Well, some of these communities have special loan programs to help lower paid government workers like teachers and cops. But cops get paid rather well around here, and a teacher/cop couple might make $150k per year. That’s still not much when the median home price is in the neighborhood of $700k, but some people (like me) just wouldn’t want to live anywhere else than this area.

So, it may be “a problem”, but one that we’ve been able to deal with for quite some time now.

Perhaps it is time to update the “location” in your profile. :slight_smile:

I work in real estate in Los Angeles. Overall, the general consensus in the market is:

  1. The fringe outlying areas os Los Angeles experience the effects of the current market correction, but anything even somewhat centrally located will never significantly go down in value . . . there is far too much demand. Buyer’s won’t budge on their prices, they’ll just wait until someone will pay, because eventually someone will.

  2. We are currently experiencing the “bursting bubble,” . . . this IS the market correction, not just the beginning of what is a much larger bubble.

  3. The condo market is more volitile than the single-family homes market . . . prices will fluctuate more, but generally speaking, values will not significantly reduce, especially for anything on the west side.

  4. There will never be a significant reduction in housing values in Los Angeles . . . the only thing that will happen is that they will not appreciate in value as rapidly. Overall, we’ll never see anything in the tune of a 20% reduction in housing prices.

I’ve already accepted the fact that I’ll be a renter my entire life as long as I live in Los Angeles!

The reason housing prices are so high in LA / San Francisco is because the market bears it.
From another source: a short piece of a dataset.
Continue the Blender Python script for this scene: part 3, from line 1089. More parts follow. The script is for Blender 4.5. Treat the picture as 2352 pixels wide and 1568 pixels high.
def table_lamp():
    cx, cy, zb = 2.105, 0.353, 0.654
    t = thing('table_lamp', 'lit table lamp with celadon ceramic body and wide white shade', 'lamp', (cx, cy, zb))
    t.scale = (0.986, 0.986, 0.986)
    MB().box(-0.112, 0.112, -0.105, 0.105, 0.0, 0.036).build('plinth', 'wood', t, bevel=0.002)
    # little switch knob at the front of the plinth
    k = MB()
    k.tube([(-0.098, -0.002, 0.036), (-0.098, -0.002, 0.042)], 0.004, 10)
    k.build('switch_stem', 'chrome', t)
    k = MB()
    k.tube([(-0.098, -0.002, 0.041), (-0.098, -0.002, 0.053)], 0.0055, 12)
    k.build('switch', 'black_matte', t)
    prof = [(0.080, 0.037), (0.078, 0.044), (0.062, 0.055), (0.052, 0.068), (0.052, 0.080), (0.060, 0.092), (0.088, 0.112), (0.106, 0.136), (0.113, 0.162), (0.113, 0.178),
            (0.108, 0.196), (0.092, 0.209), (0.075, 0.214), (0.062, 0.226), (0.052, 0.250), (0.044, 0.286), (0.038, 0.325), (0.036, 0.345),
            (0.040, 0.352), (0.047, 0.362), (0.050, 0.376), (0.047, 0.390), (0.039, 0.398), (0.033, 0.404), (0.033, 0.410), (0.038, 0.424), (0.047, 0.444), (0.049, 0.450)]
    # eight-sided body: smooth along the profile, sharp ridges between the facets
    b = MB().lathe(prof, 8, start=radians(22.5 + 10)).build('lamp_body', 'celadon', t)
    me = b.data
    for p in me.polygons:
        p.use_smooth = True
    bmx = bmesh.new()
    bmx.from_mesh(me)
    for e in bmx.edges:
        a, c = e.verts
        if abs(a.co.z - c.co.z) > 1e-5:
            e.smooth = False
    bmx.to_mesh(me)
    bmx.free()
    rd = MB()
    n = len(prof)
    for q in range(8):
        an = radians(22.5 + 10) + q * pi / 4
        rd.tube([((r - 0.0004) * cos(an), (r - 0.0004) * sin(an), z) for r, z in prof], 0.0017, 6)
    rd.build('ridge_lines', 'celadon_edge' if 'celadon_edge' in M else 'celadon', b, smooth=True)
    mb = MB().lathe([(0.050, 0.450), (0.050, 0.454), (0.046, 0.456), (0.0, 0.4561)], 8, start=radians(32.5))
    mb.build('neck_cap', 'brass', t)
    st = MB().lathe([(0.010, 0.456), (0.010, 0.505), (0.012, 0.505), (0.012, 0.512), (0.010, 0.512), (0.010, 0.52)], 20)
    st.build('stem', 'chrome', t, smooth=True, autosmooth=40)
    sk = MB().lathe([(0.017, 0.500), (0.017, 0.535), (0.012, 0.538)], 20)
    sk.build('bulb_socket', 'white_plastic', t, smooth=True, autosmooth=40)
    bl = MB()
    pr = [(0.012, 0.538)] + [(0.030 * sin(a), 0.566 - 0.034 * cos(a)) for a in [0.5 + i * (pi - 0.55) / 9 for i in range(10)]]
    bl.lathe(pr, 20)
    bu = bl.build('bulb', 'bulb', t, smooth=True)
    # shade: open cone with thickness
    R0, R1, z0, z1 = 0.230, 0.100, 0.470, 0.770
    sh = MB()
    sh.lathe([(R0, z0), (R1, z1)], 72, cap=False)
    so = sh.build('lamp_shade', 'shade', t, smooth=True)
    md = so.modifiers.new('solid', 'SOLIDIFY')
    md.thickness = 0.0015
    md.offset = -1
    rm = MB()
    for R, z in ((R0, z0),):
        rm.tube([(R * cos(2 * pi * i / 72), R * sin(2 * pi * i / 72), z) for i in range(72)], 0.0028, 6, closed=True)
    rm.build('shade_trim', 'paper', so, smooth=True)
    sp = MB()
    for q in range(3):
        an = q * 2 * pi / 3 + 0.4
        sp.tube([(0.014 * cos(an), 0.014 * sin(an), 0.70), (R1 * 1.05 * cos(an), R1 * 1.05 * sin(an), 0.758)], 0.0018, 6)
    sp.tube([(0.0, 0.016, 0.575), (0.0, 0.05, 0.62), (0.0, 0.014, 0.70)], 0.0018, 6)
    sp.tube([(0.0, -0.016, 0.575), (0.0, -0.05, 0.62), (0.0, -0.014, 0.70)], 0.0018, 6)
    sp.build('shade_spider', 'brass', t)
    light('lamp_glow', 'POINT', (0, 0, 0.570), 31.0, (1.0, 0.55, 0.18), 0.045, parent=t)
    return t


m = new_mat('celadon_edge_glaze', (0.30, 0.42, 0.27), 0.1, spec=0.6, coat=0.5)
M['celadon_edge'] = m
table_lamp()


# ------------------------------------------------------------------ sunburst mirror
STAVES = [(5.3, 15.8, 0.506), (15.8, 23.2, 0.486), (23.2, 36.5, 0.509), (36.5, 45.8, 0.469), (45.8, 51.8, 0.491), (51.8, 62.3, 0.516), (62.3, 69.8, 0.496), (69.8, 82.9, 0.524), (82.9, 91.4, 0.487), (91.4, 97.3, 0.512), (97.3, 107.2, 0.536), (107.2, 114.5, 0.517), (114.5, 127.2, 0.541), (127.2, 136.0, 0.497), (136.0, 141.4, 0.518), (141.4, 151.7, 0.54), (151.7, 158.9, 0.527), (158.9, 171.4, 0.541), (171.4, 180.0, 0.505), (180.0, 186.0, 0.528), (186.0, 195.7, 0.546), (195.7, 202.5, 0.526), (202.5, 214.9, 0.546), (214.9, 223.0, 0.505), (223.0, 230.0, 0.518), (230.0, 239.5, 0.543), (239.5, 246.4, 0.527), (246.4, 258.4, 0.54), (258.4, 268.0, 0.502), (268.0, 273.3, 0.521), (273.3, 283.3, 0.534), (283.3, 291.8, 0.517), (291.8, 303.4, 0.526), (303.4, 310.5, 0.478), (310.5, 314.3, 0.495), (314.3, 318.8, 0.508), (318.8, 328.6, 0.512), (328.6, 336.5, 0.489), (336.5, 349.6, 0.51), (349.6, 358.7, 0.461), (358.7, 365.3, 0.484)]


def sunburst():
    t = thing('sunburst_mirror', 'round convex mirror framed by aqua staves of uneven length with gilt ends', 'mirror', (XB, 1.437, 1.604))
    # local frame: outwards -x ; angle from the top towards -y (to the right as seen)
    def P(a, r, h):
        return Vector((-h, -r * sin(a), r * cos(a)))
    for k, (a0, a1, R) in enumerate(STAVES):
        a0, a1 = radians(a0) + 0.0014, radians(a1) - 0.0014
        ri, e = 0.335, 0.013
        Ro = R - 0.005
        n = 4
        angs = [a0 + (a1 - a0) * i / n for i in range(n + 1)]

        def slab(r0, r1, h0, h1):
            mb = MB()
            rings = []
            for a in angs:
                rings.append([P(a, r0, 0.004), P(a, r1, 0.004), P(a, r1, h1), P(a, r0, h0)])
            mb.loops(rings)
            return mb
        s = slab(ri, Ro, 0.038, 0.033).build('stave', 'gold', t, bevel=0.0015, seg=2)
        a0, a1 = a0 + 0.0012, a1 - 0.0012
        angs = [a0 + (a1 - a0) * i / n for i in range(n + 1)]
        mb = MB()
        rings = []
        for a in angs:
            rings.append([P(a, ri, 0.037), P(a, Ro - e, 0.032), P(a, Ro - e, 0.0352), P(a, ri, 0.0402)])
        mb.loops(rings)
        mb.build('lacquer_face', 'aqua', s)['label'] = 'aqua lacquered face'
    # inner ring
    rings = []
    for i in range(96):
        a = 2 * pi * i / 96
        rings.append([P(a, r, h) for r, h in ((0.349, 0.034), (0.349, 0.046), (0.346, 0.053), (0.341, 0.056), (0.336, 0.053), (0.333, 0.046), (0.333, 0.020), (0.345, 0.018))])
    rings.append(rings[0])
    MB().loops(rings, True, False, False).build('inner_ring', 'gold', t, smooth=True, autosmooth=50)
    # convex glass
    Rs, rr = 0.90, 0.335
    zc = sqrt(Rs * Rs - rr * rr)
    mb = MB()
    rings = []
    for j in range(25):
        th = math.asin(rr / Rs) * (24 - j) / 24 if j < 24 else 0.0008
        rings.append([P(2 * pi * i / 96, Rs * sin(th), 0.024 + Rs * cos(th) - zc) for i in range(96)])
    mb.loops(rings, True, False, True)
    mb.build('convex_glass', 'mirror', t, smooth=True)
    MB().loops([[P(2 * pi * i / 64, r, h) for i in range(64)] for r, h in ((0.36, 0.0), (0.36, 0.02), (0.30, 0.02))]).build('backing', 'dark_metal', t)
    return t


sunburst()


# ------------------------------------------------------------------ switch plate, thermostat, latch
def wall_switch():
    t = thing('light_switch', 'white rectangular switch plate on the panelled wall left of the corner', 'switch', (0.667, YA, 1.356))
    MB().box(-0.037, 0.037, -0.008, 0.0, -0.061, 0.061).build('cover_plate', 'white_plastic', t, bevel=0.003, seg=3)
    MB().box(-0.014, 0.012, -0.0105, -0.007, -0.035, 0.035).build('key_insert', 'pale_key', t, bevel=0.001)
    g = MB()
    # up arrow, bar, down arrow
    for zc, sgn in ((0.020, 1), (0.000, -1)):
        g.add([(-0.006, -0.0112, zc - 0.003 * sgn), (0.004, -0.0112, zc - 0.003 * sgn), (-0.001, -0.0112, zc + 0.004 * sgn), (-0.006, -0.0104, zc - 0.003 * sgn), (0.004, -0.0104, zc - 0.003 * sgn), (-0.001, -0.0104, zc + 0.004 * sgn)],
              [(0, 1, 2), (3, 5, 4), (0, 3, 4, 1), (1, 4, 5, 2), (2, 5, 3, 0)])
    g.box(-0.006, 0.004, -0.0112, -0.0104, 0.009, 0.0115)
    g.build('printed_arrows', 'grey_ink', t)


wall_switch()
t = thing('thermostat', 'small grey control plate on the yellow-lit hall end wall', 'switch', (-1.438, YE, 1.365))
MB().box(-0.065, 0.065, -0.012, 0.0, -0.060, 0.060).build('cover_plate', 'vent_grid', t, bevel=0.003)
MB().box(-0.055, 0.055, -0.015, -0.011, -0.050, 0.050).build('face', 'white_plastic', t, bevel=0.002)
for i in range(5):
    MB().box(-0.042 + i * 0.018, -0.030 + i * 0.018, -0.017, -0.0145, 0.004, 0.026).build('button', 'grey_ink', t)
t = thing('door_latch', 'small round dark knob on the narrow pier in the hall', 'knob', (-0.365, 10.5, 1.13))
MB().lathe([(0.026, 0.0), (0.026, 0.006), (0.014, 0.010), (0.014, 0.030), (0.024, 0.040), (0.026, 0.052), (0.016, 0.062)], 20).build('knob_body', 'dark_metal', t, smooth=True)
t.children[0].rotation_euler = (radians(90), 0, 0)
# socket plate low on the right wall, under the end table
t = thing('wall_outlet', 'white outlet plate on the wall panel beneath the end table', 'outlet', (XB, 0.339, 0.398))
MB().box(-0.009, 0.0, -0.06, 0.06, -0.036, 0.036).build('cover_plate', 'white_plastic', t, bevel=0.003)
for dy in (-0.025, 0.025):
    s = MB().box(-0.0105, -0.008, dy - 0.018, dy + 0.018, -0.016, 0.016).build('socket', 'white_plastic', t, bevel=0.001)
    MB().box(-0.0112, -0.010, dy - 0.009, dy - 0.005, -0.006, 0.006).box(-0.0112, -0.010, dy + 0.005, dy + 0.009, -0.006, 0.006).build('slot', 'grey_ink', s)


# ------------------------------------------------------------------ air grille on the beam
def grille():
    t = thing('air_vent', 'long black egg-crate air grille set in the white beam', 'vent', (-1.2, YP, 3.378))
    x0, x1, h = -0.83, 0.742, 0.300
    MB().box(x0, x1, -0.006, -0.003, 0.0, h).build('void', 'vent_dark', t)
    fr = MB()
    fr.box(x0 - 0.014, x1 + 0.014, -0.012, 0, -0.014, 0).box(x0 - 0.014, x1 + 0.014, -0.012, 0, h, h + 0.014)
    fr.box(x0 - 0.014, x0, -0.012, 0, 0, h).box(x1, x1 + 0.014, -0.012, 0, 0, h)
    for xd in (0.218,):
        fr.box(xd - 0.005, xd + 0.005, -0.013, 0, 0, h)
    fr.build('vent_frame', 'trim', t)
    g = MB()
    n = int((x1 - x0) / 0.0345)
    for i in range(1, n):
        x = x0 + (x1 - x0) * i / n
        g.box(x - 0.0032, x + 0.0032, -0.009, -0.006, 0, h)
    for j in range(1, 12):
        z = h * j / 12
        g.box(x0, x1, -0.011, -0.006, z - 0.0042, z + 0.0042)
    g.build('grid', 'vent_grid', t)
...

If housing was truely, truely unafforadable by everyone there would be no buyers. No buyers and the prices by default have to be lowered until their are buyers. Once you have buyers buying at the asking price you have your market right there.
20% drop? 50% drop? Who knows. It all depends when people are willing to pay the asking price. (Now whether they can really afford what they agreed to pay is another matter.)
Simple supply and demand.

Yes, but according to the SF Chamber of Commerce, people are finding this less palatable.

No, you cited prices for San Jose, not San Francisco. You are not discounting anything the cites I linked to contend. I don’t care about San Jose apartment prices or median incomes.

Yep. And along the western part of the SF Bay peninsula there just aren’t that many new houses being built. Go up the peninsula from Los Gatos to Palo Alto to Burlingame, and what you find are cities and town that are pretty much built out. But people still want to move there. Demand >> Supply, and there are structural factors that are going to keep it that way.

People move out Tracy and Los Banos because they are still building houses out there, and supply and demand is more in balance.